High-Level Architecture

[Azure PostgreSQL] (Private Subnet)
           |
           v
  [Azure Bastion VM] -- Temporary Disk Mounted
           |
           v
      [Amazon S3] -- Object Storage
           |
           v
  [AWS Bastion EC2] -- Temporary Disk Mounted
           |
           v
  [AWS Aurora PostgreSQL] (Private Subnet)

Scope

  • Source: Azure Database for PostgreSQL single instance
  • Target: AWS Aurora PostgreSQL (Primary)
  • Data size: ~45 GB logical database (from Azure monitoring metrics)
  • Method: pg_dump → S3 → pg_restore via bastion
  • Access: Bastion-only
  • Region: Azure Jakarta → AWS Jakarta

Step 1 – Prepare Temporary Disk on Azure Bastion

lsblk
sudo mkfs.ext4 /dev/sdc
sudo mkdir /mnt/pgdump
sudo mount /dev/sdc /mnt/pgdump
  • The OS disk cannot be decreased in size, so we attach a temporary disk to safely store the database dump.
  • Disk size ≥ 100 GB (safety margin for ~45 GB logical database).
  • Using a separate disk avoids risk to the system and simplifies cleanup after migration.

Step 2 – Dump Database Using pg_dump

pg_dump \
  -h <azure-postgres-private-endpoint> \
  -U <db_user> \
  -d <db_name> \
  -F c \
  -Z 6 \
  --no-owner \
  --no-acl \
  -f /mnt/pgdump/appdb.dump

Flags explained:

  • -F c → Custom format (supports parallel restore)
  • -Z 6 → Compression (balance CPU and dump size)
  • --no-owner --no-acl → Avoid ownership/permission issues on Aurora
  • Expected dump size: ~15–25 GB from a 45 GB source, as gzip compression typically reduces logical dumps; actual size may vary based on data composition.
Tip: Temporarily revoke write access to ensure consistent snapshot.

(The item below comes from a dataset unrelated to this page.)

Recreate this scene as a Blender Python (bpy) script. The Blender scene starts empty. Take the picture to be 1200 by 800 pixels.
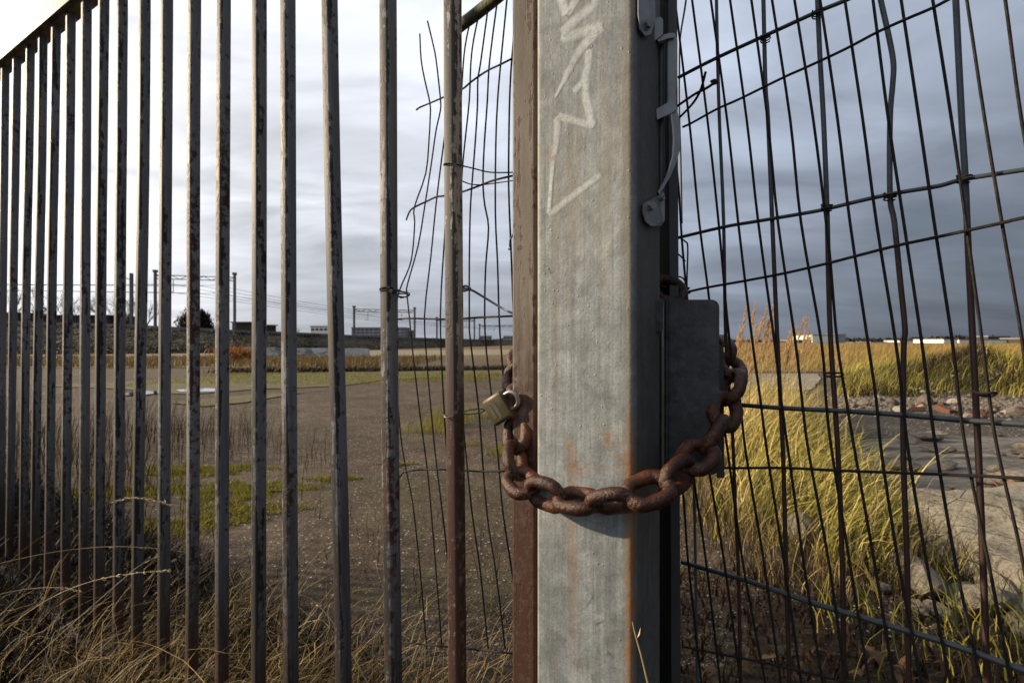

Step 3 – Upload Dump to S3

aws s3 cp /mnt/pgdump/appdb.dump s3://<bucket-name>/migration/appdb.dump
  • Use screen or tmux to prevent session termination.
  • S3 acts as intermediate storage for cross-cloud transfer.

Step 4 – Prepare Temporary Disk on AWS Bastion

lsblk
sudo mkfs.xfs /dev/nvme1n1
sudo mkdir /mnt/pgdump
sudo mount /dev/nvme1n1 /mnt/pgdump
  • Attach ≥100 GB EBS volume.

Step 5 – Download Dump from S3

aws s3 cp s3://<bucket-name>/migration/appdb.dump /mnt/pgdump/

Step 6 – Restore to AWS Aurora PostgreSQL

pg_restore \
  -h <aurora-endpoint> \
  -U <db_user> \
  -d <db_name> \
  --no-owner \
  --no-acl \
  -j 8 \
  /mnt/pgdump/appdb.dump

Aurora-specific notes:

  • Parallel restore (-j 8) speeds up ingestion.
  • Ensure the target database is empty/new.
  • Restore during low-traffic window.

Step 7 – Post-Restore Validation

ANALYZE;

Checks:

  • Row counts match source
  • Indexes exist
  • Sequences aligned

Step 8 – Cleanup

Azure Bastion

sudo umount /mnt/pgdump
# Delete temporary disk

AWS Bastion

sudo umount /mnt/pgdump
# Delete temporary EBS volume

Cost Considerations (Jakarta Region)

ComponentApprox Cost
Azure temporary disk~$0.29/day
AWS temporary disk (EBS)~$0.32/day
S3 storage (~25–30 GB)~$0.05
Azure egress (~25–30 GB)~$3.0–3.6
Total~$4–5 USD
Note: Cross-cloud transfer cost is minimal for a one-time migration.

Conclusion

This PoC shows a bastion-based backup and restore approach for migrating Azure PostgreSQL (~45 GB) to AWS Aurora. Temporary disks store the dump since OS disks cannot shrink. pg_dump → S3 → pg_restore allows secure transfer over private subnets, with parallel restore (-j) accelerating ingestion. The method avoids VPN/tunnel setup, requires minimal downtime, and is cost-efficient for one-time migrations.